Abstract
A plane, chemically reacting jet of fuel injected through a narrow spanwise slot into supersonic and fully turbulent air flow in a channel with isothermal, parallel walls is investigated using a semi-implicit large-eddy simulation technique. It is based on a variant of the approximate deconvolution method (ADM) proposed by Mathew et al. (Citation2003; An explicit filtering method for LES of compressible flows. Physics of Fluids, 15 (8), 2279–2289) and on explicit modelling of the filtered heat release term. The fuel jet consists of a mixture of H2 and N2, the mass fractions being YH2 = 0.016875 and YN2 = 0.983125, respectively. Chemical reaction of H2 and O2 to water is modelled as an infinitely fast, irreversible one-step reaction. The composition is described by a mixture fraction ξ evolving according to a transport equation for a passive scalar, which is solved along with the compressible Navier–Stokes equations. A ratio of slot width to channel height of h2/h1 = 1/32 characterises the geometric configuration. Spatial derivatives are computed using a tridiagonal finite-difference scheme of sixth order of accuracy given by Lele (Citation1992; Compact finite difference schemes with spectral-like resolution. Journal of Computational Physics, 103, 16–42), while an explicit five-step Runge–Kutta algorithm by Kennedy et al. (Citation1999; Low-storage, explicit Runge–Kutta schemes for the compressible Navier–Stokes equations. Technical report 99–22, ICASE.) is used for time integration.

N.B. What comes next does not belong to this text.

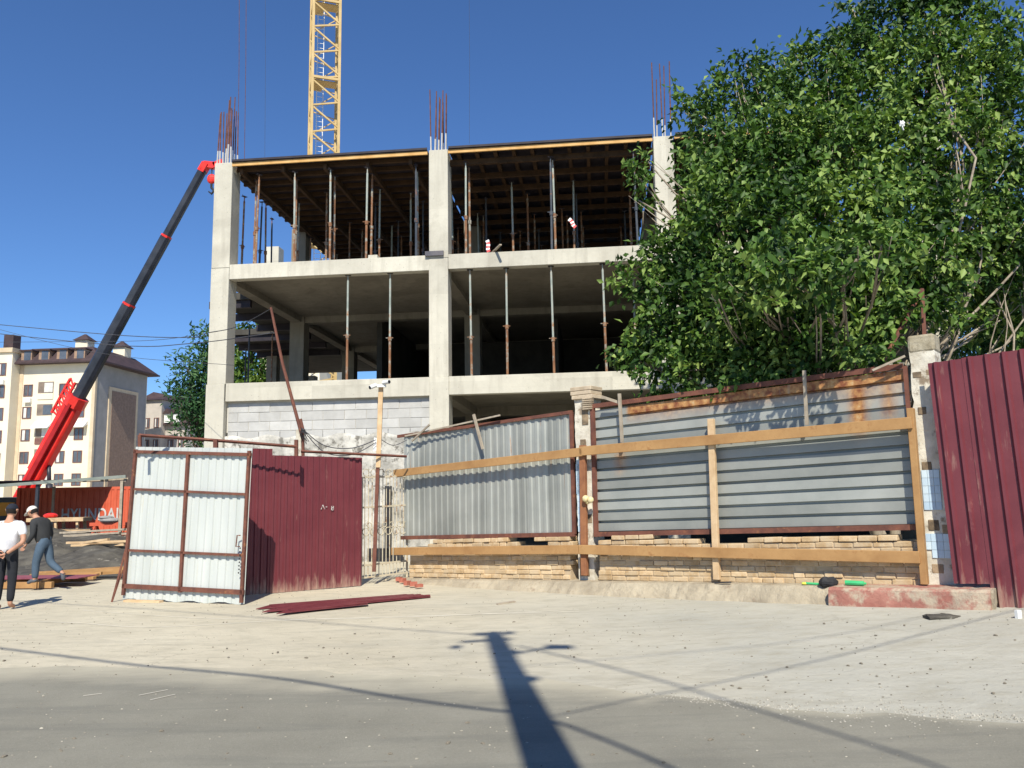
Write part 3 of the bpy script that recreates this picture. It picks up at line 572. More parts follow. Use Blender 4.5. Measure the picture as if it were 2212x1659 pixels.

Turbulent inflow conditions are generated by a separate LES of fully developed supersonic channel flow at a bulk Mach number of M = 3.1 and a friction Reynolds number of Reτ ≈ 456 and introduced well upstream of the injection station using characteristic boundary conditions. The complex transport processes of mass, momentum and energy in the neighbourhood of the injection region are documented by snapshots of instantaneous flow variables and by profiles and contour plots of statistically averaged quantities.
Acknowledgements
The work presented in this article has been supported by Deutsche Forschungsgemeinschaft (DFG) within the framework of the research group GRK 1095/1 on aero-thermodynamic design of a scramjet-propulsion system for future space transportation. Numerical simulations have been carried out using the national supercomputer SGI Altix 4700 (HLRB II) at the Leibniz Computing Centre of the Bavarian Academy of Sciences.
Notes
1. We are aware of the fact that the diffusion coefficient of hydrogen differs remarkably from that of the other species and that the use of constant Schmidt numbers prevents us from predicting extinction and ignition processes. However, proper prediction of these processes would lead to complex chemical kinetics and diffusion mechanisms. It has been shown in Mahle et al. (Citation2008) that the use of multicomponent diffusion and the inclusion of Soret and Dufour effects in LES predictions of temporal mixing layers at low subsonic Mach numbers leads to mean species mass fractions of water vapour and hydrogen and their variances which differ from those computed with simple Hirschfelder–Curtiss models for the diffusion coefficients by 10 percent or more. At the same time, temperature variances are nearly unaffected. This means that not all variables are sensitive to the diffusion model used. A detailed analysis of these effects is beyond the scope of this work.